The Clise Family, prominent local landowners, purchased the theatre in 1936, and shortened the name to the Music Hall, by which it was known into the 1980s. Its last operators renamed it the Emerald Palace. Because of its location outside of the downtown movie theatre district, the Music Hall Theatre was not a huge moneymaker for the Clises. By the mid-1970s, suburban multi-plex cinemas had siphoned off most of the business for single-screen theatres located in downtown areas. At this time, a number of Seattle movie palaces were either threatened or torn down. To prevent another movie palace's destruction, an activist Landmarks Board of the City of Seattle landmarked the Music Hall in 1977; the Clise Family argued in front of Seattle's City Hearing Examiner, Merideth Getches, that the designation created an undue financial burden on the property's owners. The Hearing Examiner sided with the Clises, an old Seattle family that had extensive holdings of Downtown property. Despite the ruling, the owners did not knock the building down immediately, but tried to lease or sell it until the late 1980s. In 1988, the Clise Family made public its plans to raze the theatre and build a new tower on the site, initially slated to be a hotel. Led by the Allied Arts group, preservationists became hopeful at this time, when the Seattle Symphony considered using the Music Hall as its performance hall. The symphony, however, decided in 1989 to reject the 1920s palace in favor of a new building funded by another local developer, Jack Benaroya (b. 1921). In 07/1991, the Seattle City Council upheld the Hearing Examiner's decision, and the Fox was torn down in 01/1992.
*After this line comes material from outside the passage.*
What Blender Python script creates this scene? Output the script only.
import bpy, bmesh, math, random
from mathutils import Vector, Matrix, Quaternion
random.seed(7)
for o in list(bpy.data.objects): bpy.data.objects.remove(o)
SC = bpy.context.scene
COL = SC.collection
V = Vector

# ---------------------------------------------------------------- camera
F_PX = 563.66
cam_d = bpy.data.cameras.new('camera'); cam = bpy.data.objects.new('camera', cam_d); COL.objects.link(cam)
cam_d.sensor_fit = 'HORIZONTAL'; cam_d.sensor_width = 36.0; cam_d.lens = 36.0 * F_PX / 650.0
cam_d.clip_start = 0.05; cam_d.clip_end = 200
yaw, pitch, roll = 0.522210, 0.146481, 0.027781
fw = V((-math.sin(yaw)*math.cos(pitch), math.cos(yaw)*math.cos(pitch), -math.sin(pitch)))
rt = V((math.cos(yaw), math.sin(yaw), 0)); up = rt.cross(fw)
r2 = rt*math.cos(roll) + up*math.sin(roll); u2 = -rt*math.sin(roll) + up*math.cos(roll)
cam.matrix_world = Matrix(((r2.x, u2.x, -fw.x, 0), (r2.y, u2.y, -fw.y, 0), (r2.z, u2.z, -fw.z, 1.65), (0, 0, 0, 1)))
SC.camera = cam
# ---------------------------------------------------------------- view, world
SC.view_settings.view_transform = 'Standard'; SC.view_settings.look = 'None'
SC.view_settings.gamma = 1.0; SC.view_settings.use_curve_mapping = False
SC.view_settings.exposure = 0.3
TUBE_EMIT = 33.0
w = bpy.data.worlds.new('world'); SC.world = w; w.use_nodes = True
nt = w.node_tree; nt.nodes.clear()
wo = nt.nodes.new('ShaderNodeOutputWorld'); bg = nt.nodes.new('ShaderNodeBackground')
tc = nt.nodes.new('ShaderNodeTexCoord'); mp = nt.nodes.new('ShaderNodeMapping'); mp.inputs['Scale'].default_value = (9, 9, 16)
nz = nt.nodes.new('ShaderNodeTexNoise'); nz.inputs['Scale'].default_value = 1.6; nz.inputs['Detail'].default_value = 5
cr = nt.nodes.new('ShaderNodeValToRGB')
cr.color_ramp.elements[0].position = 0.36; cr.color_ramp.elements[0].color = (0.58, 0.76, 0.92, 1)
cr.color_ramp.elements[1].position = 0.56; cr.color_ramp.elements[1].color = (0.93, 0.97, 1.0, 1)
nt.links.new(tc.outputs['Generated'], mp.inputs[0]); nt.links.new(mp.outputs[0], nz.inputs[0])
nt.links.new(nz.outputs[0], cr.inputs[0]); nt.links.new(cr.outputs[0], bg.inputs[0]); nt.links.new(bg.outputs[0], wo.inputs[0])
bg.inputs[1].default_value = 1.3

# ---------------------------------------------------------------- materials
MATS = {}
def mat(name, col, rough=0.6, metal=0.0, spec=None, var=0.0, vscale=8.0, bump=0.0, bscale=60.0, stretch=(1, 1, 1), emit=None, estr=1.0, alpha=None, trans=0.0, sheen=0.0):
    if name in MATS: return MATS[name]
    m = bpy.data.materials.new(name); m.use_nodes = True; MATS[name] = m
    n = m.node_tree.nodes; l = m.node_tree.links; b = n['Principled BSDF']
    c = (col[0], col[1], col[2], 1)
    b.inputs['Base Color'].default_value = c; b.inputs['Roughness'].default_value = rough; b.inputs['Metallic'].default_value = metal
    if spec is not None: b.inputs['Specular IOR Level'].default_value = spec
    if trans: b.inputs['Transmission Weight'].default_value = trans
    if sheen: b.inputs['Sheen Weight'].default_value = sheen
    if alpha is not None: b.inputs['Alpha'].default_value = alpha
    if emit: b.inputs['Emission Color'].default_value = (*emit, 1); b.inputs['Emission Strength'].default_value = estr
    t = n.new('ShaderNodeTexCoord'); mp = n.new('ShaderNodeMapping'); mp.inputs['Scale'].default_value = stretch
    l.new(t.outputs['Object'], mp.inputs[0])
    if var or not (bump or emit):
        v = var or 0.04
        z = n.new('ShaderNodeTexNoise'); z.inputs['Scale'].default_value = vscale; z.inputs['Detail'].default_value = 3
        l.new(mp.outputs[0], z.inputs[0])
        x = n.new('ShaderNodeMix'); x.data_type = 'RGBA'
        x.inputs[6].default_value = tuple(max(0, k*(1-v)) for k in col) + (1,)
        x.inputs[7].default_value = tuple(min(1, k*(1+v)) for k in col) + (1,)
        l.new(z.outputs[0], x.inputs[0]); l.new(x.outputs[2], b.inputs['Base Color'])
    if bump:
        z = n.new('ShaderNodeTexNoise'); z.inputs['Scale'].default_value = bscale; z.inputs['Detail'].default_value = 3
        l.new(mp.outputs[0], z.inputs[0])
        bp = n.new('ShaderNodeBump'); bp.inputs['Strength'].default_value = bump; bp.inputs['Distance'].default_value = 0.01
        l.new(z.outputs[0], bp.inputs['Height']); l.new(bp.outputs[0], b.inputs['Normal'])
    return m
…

Although theatres hold a strong sentimental attachment for many people, most mid-sized American cities can support only one or two restored large-scale movie palaces. Some are re-used as performing arts centers. After this, adaptive reuse of other theatres becomes more problematic. The Clise Case proved to be very important for Seattle developers who could argue henceforth that property owners' financial hardship trumped community interests. It was not the only Seattle City Historic Landmark demolished after it had been designated; the Manning's Restaurant in Ballard was leveled under comparable circumstances on 06/24/2008. Ironically, Jack Benaroya's son, Larry, owned this piece of real estate and was responsible for its demolition.

Building Notes

This Fox Theatre opened on 04/19/1929 and could hold 2,600 patrons; it was known subsequently by a number of different names: the Roxy (1933), Hamrick's Music Hall (1934), the Music Hall (c. 1962), 7th Avenue Theatre (c. 1967), Jack McGovern’s Music Hall (c. 1978-early 1980s) and, finally, the Emerald Palace Dinner Theatre (c. 1987).


Two urns from the Music Hall Theatre were transported to Clearview Nursery and Stone in Snohomish, WA.